Growing and sustaining a successful business requires a good network of contacts – and a good way to get your contact information to them! Anywhere you go that you encounter others – conferences, meetings, luncheons, even in line at your local grocery store – can hold the potential to network and make new contacts. Having an effective business card that showcases the right information, can mean the difference between making a new customer or adding to your local landfill. Remember these tips for effective business cards when designing your next business card project.
Consider the Purpose of a Business Card
Remember, a business card is created and used to share your contact information with others. But, it can also be used as a selling or marketing tool, to strengthen brand awareness, to drum up new business, or to share information about you and your company. Before setting out to design your business card (or a business card for your client) determine what your main purpose of the card is and go from there.
Keep Common Business Card Storage Methods in Mind
Business cards are commonly stored a number of ways – in a Rolodex on someone’s desk, in a business card binder or holder, or digitally with the use of a business card scanner. Your business card design should keep these common storage methods in mind. While using an unusual shape or size for your card can be memorable and creative, it can sometimes defeat the purpose of the card itself, by making it impossible to store using common methods.
A card that is oversized, three dimensional, or an unusual shape won’t fit nicely in the rolodex or card holder, and certainly won’t fit through the business card scanner to be stored digitally.

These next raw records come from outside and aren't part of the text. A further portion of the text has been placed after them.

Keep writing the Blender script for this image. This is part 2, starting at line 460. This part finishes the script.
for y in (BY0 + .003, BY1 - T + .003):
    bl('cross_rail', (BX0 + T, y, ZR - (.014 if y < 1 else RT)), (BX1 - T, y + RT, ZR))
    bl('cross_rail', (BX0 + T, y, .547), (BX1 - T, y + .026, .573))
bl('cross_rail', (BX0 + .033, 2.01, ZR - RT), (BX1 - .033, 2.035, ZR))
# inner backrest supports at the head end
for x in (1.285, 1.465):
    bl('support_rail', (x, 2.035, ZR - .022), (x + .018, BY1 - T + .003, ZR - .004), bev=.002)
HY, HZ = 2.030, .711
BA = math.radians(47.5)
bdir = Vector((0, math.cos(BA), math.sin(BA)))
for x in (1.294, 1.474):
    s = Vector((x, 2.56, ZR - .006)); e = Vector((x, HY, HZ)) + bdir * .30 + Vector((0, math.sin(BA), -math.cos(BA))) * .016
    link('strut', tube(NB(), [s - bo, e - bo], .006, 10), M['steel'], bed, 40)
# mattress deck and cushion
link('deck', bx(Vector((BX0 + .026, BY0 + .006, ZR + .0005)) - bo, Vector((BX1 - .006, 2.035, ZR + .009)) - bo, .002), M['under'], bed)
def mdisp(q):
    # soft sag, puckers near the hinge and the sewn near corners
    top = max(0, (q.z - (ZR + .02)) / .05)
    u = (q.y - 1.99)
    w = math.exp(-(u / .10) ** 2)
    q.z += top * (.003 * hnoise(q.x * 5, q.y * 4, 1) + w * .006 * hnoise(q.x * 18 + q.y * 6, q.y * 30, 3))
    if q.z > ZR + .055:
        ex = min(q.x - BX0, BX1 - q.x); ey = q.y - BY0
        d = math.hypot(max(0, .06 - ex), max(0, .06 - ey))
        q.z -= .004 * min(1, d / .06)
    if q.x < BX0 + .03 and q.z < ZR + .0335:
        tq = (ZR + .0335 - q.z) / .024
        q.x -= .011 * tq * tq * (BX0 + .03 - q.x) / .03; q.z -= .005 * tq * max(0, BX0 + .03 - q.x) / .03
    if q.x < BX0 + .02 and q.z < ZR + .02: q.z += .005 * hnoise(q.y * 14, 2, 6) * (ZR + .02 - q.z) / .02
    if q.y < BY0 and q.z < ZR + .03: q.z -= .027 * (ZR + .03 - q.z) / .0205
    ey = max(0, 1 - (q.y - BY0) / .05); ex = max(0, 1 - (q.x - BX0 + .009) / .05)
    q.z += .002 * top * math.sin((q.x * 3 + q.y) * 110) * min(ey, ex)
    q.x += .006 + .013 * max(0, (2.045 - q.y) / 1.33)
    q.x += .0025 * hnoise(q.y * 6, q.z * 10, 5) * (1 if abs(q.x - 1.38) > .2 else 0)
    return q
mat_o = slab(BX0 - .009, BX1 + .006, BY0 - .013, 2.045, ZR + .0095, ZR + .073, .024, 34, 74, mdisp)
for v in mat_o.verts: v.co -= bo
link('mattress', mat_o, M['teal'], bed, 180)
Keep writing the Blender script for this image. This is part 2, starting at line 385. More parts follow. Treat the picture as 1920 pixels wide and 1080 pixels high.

Don’t Forget to Include All of the Basics
Potential customers will look to your business cards for basic information about you, your business, and how to contact you. If the basics they’re looking for aren’t available, or easy to find, they may go elsewhere. Be sure to include a name, title, company name or logo, address, phone number, fax number, email, and web address. A tagline can be another important element to include, but is not always necessary.
Make it Memorable!
Sometimes you only have seconds between meeting someone and handing them your card. You want a card that is memorable, that the recipient can recall in their mind and make a connection to you. Make your business card a conversation starter. Make it interesting to look at. Make them spend a few extra precious seconds looking it over and making those mental connections. Use colors, images, and fonts that are exciting and memorable – all while remaining relevant.
Give Your Design Some Color
With digital printing quickly overshadowing offset printing as the industry norm for business card production, it is now affordable to print full color, double-sided, ultra glossy and attractive cards. But, just because you can go over the top with design and color, doesn’t always mean it’s the right thing to do. Don’t let overly ambitious design get in the way of your business card’s purpose.
Make it Legible
Sometimes a business card contains a lot of information, several phone numbers, long email addresses or URLs, multiple names or addresses. While it may read well on your computer screen, print your new business card design at full size and make sure it reads well in person. Make sure everything is legible and easy to read – you don’t want your customers to need a magnifying glass in order to contact you!
Double – or rather – Triple Check Your Work!
A business card with transposed digits in the phone number is useless. A business card with a misspelled email address can make it impossible for a potential customer to contact you. Once you’ve finished your new business card design, triple check your work for mistakes. Ask another person to check it, too.
Of course, there are always exceptions and rules are meant to be broken, but keeping these tips in mind will make your next business card design project a success!